The problem of intentions
During the first half of the twentieth century, a significant shift to general aesthetic theory took place which attempted to apply aesthetic theory between various forms of art, including the literary arts and the visual arts, to each other. This resulted in the rise of the New Criticism school and debate concerning the intentional fallacy. At issue was the question of whether the aesthetic intentions of the artist in creating the work of art, whatever its specific form, should be associated with the criticism and evaluation of the final product of the work of art, or, if the work of art should be evaluated on its own merits independent of the intentions of the artist. [Wikipedia]
When I was in Architecture school, at the Fingerlakes Academy for the Advanced Worship of Corbusier I was privileged to be present for, possibly, the most brilliant statement of aesthetic criticism in modern design of the 20th century – really.
I’ll tell you the story.
This was first year, so we as students weren’t supposed to be brilliant, but we were supposed to be a little on the ball. I was perhaps a little more on the ball than some being rather older than the others, having previous college degree and some worldly experience. We were having a ‘pin-up’, a minor review of our current works in progress. There was a great deal of tension in the room as there usually was for a crit session, one unfortunate student who’s work was the current center of attention was floundering badly. Everyone present was gathered around her drawings pinned to the wall and little models perched on chairs in front trying to make some connection from what she was saying about her work – poor thing – to her design as it existed on paper. At that point one of the Teaching Assistants, a Masters student from the recently reunified Germany commented:
“It is somehow random.”
This, of course shattered the tension everyone in the room was feeling like a lightning bolt, the tension between the muddled design and the muddled linguistic description that the young designer was trying to pour over the mess pinned to the wall in a vain effort to un-muddle it. Fortunately nobody laughed out loud, or the student might have shattered as well, but we all leaned deeply a lesson that is hard to learn any other way:
The Artist cannot put into the work with words that was not put there with Art. ~ φ
A design, or a piece of Art is what it is as object or performance regardless of good intentions, and what it is is what the Artist has actually put into it – plus what the rest of us can get out of it. Now obviously what all of this means open to interpretation, and peculiar to each individual, but if it ain’t there in the first place, you can’t put it there with words ex post facto.

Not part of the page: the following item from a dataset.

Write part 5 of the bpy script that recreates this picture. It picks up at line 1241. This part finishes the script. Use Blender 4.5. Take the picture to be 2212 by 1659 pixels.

Towards an integral paradigm of Art
I think I have shown, at least as a first effort, that there is no good reason to suppose that we are done with Art as individuals or as a civilization, or that philosophers are done with theories of Aesthetics. At the very least it seems safe to say that the process of Art and it’s intellectual understanding have been democratized down to the level where it is the role of each individual to work through all of the Hegelian levels and stages of Art, Artist, and interpreter of Art.
If it can indeed be said that the previous paradigm of Art and Aesthetics is fully complete, that then invokes a requirement to create a new paradigm at a higher, more sophisticated level of organization, that of a fully integral way of being as human and Artist that will serve man and mankind that will give a correct orientation for physical culture, aesthetic culture, social culture, political, and intellectual culture.